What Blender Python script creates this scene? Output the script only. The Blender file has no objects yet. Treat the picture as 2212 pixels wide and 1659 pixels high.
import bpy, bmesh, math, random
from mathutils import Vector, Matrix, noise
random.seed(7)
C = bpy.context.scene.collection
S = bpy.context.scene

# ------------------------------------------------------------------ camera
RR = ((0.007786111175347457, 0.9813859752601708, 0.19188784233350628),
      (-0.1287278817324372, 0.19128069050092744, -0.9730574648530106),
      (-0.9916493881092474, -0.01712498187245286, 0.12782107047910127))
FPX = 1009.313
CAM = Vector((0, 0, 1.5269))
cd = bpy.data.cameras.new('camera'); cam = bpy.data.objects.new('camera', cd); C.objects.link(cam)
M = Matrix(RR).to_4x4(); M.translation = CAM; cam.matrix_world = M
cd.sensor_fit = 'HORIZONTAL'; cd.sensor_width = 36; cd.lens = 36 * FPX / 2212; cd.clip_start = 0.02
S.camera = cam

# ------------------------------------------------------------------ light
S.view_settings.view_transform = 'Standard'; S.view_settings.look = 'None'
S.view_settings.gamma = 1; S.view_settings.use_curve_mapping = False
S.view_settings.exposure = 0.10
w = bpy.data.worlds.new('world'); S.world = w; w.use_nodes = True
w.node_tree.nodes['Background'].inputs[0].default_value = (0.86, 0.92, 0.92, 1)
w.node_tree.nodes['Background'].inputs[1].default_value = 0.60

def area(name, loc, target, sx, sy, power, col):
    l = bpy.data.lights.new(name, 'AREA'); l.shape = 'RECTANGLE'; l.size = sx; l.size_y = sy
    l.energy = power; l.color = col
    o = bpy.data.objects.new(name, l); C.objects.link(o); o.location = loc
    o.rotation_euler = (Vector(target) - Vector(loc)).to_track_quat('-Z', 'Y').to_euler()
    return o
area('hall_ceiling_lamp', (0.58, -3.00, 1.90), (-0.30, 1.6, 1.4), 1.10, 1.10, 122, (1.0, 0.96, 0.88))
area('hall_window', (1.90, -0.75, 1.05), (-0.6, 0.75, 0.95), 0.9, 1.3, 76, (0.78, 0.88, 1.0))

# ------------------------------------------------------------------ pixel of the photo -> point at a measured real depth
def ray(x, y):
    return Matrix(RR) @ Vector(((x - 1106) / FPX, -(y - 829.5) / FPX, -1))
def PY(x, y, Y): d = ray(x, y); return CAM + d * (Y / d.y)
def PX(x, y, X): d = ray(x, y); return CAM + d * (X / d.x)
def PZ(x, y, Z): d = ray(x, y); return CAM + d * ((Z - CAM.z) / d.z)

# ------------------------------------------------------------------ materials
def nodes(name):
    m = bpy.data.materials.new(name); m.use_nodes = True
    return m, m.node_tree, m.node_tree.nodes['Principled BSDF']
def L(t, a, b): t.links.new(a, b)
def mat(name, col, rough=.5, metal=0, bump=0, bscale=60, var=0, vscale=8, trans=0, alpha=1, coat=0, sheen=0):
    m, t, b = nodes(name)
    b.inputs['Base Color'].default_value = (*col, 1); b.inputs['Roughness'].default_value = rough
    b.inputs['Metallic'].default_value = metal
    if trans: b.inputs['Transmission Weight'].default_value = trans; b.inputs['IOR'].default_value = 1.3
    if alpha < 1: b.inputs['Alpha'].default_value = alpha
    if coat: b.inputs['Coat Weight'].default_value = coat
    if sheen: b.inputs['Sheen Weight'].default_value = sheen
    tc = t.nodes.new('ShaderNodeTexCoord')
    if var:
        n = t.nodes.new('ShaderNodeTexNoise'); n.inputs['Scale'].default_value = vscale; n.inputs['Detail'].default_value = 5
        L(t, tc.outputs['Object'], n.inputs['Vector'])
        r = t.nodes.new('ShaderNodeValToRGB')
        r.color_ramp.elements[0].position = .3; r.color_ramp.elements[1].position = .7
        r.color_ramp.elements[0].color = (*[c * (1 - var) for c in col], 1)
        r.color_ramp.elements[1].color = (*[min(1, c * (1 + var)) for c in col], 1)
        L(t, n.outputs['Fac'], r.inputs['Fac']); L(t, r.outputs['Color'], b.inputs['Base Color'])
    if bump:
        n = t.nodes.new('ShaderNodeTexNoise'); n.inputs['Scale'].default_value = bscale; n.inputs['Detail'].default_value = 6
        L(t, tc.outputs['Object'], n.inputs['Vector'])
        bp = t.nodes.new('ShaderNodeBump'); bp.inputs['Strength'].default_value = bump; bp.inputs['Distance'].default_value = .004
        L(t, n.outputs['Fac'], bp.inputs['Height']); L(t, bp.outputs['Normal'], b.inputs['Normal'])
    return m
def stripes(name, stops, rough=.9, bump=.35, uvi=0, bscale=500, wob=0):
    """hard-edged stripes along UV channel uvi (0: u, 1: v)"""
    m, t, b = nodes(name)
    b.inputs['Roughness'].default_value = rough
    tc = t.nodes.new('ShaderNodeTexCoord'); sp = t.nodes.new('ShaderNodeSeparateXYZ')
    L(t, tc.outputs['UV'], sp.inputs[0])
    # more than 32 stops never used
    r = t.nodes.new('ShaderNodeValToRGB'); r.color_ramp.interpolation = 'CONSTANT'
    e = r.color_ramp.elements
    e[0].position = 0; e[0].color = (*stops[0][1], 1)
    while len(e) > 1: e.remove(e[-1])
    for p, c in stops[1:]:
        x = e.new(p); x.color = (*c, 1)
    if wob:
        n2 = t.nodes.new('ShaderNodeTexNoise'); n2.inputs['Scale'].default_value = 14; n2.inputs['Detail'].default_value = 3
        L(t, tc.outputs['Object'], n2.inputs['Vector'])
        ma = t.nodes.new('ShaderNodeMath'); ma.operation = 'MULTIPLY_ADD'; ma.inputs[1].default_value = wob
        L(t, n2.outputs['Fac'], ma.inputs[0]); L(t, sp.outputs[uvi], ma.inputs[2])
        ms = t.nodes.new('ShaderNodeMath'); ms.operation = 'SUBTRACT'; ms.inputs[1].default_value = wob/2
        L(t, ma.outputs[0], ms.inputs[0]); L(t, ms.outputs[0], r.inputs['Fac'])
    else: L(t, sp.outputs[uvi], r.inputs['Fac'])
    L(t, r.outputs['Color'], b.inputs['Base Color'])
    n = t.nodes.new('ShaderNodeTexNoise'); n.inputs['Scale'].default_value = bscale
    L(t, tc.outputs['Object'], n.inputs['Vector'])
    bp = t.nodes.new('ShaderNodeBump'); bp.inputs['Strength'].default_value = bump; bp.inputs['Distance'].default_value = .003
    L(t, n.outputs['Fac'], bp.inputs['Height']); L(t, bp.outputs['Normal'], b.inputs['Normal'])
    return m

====

From the listing above, return each line with the word "objects".

The completed task
What Blender Python script creates this scene? Output the script only. The Blender file has no objects yet. Treat the picture as 2212 pixels wide and 1659 pixels high.
cd = bpy.data.cameras.new('camera'); cam = bpy.data.objects.new('camera', cd); C.objects.link(cam)
    o = bpy.data.objects.new(name, l); C.objects.link(o); o.location = loc